_Requirements_
Print the whole listing exactly.

_Supplied material_
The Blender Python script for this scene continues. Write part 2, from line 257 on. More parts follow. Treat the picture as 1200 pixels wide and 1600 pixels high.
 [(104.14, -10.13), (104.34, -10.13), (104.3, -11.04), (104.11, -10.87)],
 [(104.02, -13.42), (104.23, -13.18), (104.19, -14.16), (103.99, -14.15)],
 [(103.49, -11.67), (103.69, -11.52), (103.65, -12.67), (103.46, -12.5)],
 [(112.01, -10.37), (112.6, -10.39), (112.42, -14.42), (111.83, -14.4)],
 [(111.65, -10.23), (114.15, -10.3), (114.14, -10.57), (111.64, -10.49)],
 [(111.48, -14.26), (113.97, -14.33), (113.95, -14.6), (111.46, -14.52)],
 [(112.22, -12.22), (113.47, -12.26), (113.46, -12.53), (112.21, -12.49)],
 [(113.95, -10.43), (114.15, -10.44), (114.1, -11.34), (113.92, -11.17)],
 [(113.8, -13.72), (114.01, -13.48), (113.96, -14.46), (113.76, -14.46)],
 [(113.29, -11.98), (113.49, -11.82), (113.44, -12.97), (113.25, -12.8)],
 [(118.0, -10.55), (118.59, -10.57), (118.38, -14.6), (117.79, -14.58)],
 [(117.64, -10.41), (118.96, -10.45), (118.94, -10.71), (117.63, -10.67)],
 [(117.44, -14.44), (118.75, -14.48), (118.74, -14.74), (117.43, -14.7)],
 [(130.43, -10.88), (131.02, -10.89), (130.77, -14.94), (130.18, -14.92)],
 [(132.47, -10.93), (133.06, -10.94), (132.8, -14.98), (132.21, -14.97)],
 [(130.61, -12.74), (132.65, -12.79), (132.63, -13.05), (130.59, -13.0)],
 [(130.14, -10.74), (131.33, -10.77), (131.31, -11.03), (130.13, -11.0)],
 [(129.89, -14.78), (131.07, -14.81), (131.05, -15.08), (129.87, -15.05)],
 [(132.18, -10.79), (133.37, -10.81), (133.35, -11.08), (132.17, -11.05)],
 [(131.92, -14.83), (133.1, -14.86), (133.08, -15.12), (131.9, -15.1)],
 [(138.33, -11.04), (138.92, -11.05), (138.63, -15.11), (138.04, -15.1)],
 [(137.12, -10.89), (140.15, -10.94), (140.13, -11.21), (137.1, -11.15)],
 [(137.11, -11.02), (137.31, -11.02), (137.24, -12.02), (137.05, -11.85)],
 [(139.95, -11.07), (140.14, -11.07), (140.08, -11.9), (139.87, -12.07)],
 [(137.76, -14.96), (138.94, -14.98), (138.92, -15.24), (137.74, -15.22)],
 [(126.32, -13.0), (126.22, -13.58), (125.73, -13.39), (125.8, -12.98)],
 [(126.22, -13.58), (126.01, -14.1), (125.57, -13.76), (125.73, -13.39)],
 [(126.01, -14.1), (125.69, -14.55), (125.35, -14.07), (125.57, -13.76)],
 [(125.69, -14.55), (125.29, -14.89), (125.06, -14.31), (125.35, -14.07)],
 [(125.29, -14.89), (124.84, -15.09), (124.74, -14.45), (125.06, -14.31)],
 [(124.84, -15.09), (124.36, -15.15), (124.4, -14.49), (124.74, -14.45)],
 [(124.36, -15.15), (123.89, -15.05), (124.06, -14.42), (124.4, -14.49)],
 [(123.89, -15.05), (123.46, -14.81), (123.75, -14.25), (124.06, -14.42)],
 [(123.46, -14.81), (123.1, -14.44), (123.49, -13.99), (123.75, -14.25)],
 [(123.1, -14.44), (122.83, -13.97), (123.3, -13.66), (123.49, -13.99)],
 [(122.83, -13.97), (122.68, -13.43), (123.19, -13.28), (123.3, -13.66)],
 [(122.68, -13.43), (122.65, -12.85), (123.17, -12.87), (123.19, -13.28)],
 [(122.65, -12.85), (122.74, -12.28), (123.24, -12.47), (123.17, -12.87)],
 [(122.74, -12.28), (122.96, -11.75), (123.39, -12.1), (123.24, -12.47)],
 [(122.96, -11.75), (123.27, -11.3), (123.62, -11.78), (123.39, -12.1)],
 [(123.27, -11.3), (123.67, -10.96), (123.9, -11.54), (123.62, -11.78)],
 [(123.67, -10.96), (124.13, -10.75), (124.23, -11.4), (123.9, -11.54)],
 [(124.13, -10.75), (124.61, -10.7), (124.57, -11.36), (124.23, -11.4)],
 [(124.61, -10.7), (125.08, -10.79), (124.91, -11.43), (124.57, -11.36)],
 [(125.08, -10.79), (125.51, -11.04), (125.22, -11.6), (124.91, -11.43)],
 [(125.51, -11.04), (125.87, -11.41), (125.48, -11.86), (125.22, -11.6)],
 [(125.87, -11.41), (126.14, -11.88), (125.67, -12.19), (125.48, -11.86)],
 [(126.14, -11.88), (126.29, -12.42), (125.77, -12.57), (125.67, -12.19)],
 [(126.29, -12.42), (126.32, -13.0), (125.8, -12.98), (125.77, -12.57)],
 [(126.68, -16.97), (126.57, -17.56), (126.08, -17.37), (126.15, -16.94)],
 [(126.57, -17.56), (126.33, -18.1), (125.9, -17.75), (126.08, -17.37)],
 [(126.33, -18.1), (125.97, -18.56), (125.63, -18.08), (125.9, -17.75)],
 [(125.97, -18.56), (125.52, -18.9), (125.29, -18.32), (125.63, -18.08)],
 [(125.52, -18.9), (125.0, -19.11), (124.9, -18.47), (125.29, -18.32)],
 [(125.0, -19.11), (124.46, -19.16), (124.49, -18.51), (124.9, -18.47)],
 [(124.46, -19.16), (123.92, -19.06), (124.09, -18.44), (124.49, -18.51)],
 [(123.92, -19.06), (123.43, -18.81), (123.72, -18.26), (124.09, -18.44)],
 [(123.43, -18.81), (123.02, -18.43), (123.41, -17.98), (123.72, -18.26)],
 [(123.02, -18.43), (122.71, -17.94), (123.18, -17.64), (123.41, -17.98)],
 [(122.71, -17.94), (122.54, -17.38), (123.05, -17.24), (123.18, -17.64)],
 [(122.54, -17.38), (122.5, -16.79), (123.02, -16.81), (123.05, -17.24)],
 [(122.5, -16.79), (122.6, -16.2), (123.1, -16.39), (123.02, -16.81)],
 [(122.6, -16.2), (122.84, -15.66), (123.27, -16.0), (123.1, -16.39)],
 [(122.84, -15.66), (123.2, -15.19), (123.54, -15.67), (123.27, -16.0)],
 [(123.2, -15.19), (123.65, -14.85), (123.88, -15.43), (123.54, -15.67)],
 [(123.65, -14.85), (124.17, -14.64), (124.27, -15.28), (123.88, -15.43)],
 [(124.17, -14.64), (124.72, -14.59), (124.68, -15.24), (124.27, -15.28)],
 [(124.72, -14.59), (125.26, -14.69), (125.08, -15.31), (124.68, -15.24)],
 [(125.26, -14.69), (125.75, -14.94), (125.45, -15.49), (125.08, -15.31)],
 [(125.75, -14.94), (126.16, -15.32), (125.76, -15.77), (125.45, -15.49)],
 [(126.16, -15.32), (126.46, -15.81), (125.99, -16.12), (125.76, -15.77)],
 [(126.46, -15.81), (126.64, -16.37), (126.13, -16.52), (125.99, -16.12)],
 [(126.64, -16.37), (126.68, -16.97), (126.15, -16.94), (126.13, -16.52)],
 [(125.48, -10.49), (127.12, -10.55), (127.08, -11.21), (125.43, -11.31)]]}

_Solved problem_
The Blender Python script for this scene continues. Write part 2, from line 257 on. More parts follow. Treat the picture as 1200 pixels wide and 1600 pixels high.
 [(104.14, -10.13), (104.34, -10.13), (104.3, -11.04), (104.11, -10.87)],
 [(104.02, -13.42), (104.23, -13.18), (104.19, -14.16), (103.99, -14.15)],
 [(103.49, -11.67), (103.69, -11.52), (103.65, -12.67), (103.46, -12.5)],
 [(112.01, -10.37), (112.6, -10.39), (112.42, -14.42), (111.83, -14.4)],
 [(111.65, -10.23), (114.15, -10.3), (114.14, -10.57), (111.64, -10.49)],
 [(111.48, -14.26), (113.97, -14.33), (113.95, -14.6), (111.46, -14.52)],
 [(112.22, -12.22), (113.47, -12.26), (113.46, -12.53), (112.21, -12.49)],
 [(113.95, -10.43), (114.15, -10.44), (114.1, -11.34), (113.92, -11.17)],
 [(113.8, -13.72), (114.01, -13.48), (113.96, -14.46), (113.76, -14.46)],
 [(113.29, -11.98), (113.49, -11.82), (113.44, -12.97), (113.25, -12.8)],
 [(118.0, -10.55), (118.59, -10.57), (118.38, -14.6), (117.79, -14.58)],
 [(117.64, -10.41), (118.96, -10.45), (118.94, -10.71), (117.63, -10.67)],
 [(117.44, -14.44), (118.75, -14.48), (118.74, -14.74), (117.43, -14.7)],
 [(130.43, -10.88), (131.02, -10.89), (130.77, -14.94), (130.18, -14.92)],
 [(132.47, -10.93), (133.06, -10.94), (132.8, -14.98), (132.21, -14.97)],
 [(130.61, -12.74), (132.65, -12.79), (132.63, -13.05), (130.59, -13.0)],
 [(130.14, -10.74), (131.33, -10.77), (131.31, -11.03), (130.13, -11.0)],
 [(129.89, -14.78), (131.07, -14.81), (131.05, -15.08), (129.87, -15.05)],
 [(132.18, -10.79), (133.37, -10.81), (133.35, -11.08), (132.17, -11.05)],
 [(131.92, -14.83), (133.1, -14.86), (133.08, -15.12), (131.9, -15.1)],
 [(138.33, -11.04), (138.92, -11.05), (138.63, -15.11), (138.04, -15.1)],
 [(137.12, -10.89), (140.15, -10.94), (140.13, -11.21), (137.1, -11.15)],
 [(137.11, -11.02), (137.31, -11.02), (137.24, -12.02), (137.05, -11.85)],
 [(139.95, -11.07), (140.14, -11.07), (140.08, -11.9), (139.87, -12.07)],
 [(137.76, -14.96), (138.94, -14.98), (138.92, -15.24), (137.74, -15.22)],
 [(126.32, -13.0), (126.22, -13.58), (125.73, -13.39), (125.8, -12.98)],
 [(126.22, -13.58), (126.01, -14.1), (125.57, -13.76), (125.73, -13.39)],
 [(126.01, -14.1), (125.69, -14.55), (125.35, -14.07), (125.57, -13.76)],
 [(125.69, -14.55), (125.29, -14.89), (125.06, -14.31), (125.35, -14.07)],
 [(125.29, -14.89), (124.84, -15.09), (124.74, -14.45), (125.06, -14.31)],
 [(124.84, -15.09), (124.36, -15.15), (124.4, -14.49), (124.74, -14.45)],
 [(124.36, -15.15), (123.89, -15.05), (124.06, -14.42), (124.4, -14.49)],
 [(123.89, -15.05), (123.46, -14.81), (123.75, -14.25), (124.06, -14.42)],
 [(123.46, -14.81), (123.1, -14.44), (123.49, -13.99), (123.75, -14.25)],
 [(123.1, -14.44), (122.83, -13.97), (123.3, -13.66), (123.49, -13.99)],
 [(122.83, -13.97), (122.68, -13.43), (123.19, -13.28), (123.3, -13.66)],
 [(122.68, -13.43), (122.65, -12.85), (123.17, -12.87), (123.19, -13.28)],
 [(122.65, -12.85), (122.74, -12.28), (123.24, -12.47), (123.17, -12.87)],
 [(122.74, -12.28), (122.96, -11.75), (123.39, -12.1), (123.24, -12.47)],
 [(122.96, -11.75), (123.27, -11.3), (123.62, -11.78), (123.39, -12.1)],
 [(123.27, -11.3), (123.67, -10.96), (123.9, -11.54), (123.62, -11.78)],
 [(123.67, -10.96), (124.13, -10.75), (124.23, -11.4), (123.9, -11.54)],
 [(124.13, -10.75), (124.61, -10.7), (124.57, -11.36), (124.23, -11.4)],
 [(124.61, -10.7), (125.08, -10.79), (124.91, -11.43), (124.57, -11.36)],
 [(125.08, -10.79), (125.51, -11.04), (125.22, -11.6), (124.91, -11.43)],
 [(125.51, -11.04), (125.87, -11.41), (125.48, -11.86), (125.22, -11.6)],
 [(125.87, -11.41), (126.14, -11.88), (125.67, -12.19), (125.48, -11.86)],
 [(126.14, -11.88), (126.29, -12.42), (125.77, -12.57), (125.67, -12.19)],
 [(126.29, -12.42), (126.32, -13.0), (125.8, -12.98), (125.77, -12.57)],
 [(126.68, -16.97), (126.57, -17.56), (126.08, -17.37), (126.15, -16.94)],
 [(126.57, -17.56), (126.33, -18.1), (125.9, -17.75), (126.08, -17.37)],
 [(126.33, -18.1), (125.97, -18.56), (125.63, -18.08), (125.9, -17.75)],
 [(125.97, -18.56), (125.52, -18.9), (125.29, -18.32), (125.63, -18.08)],
 [(125.52, -18.9), (125.0, -19.11), (124.9, -18.47), (125.29, -18.32)],
 [(125.0, -19.11), (124.46, -19.16), (124.49, -18.51), (124.9, -18.47)],
 [(124.46, -19.16), (123.92, -19.06), (124.09, -18.44), (124.49, -18.51)],
 [(123.92, -19.06), (123.43, -18.81), (123.72, -18.26), (124.09, -18.44)],
 [(123.43, -18.81), (123.02, -18.43), (123.41, -17.98), (123.72, -18.26)],
 [(123.02, -18.43), (122.71, -17.94), (123.18, -17.64), (123.41, -17.98)],
 [(122.71, -17.94), (122.54, -17.38), (123.05, -17.24), (123.18, -17.64)],
 [(122.54, -17.38), (122.5, -16.79), (123.02, -16.81), (123.05, -17.24)],
 [(122.5, -16.79), (122.6, -16.2), (123.1, -16.39), (123.02, -16.81)],
 [(122.6, -16.2), (122.84, -15.66), (123.27, -16.0), (123.1, -16.39)],
 [(122.84, -15.66), (123.2, -15.19), (123.54, -15.67), (123.27, -16.0)],
 [(123.2, -15.19), (123.65, -14.85), (123.88, -15.43), (123.54, -15.67)],
 [(123.65, -14.85), (124.17, -14.64), (124.27, -15.28), (123.88, -15.43)],
 [(124.17, -14.64), (124.72, -14.59), (124.68, -15.24), (124.27, -15.28)],
 [(124.72, -14.59), (125.26, -14.69), (125.08, -15.31), (124.68, -15.24)],
 [(125.26, -14.69), (125.75, -14.94), (125.45, -15.49), (125.08, -15.31)],
 [(125.75, -14.94), (126.16, -15.32), (125.76, -15.77), (125.45, -15.49)],
 [(126.16, -15.32), (126.46, -15.81), (125.99, -16.12), (125.76, -15.77)],
 [(126.46, -15.81), (126.64, -16.37), (126.13, -16.52), (125.99, -16.12)],
 [(126.64, -16.37), (126.68, -16.97), (126.15, -16.94), (126.13, -16.52)],
 [(125.48, -10.49), (127.12, -10.55), (127.08, -11.21), (125.43, -11.31)]]}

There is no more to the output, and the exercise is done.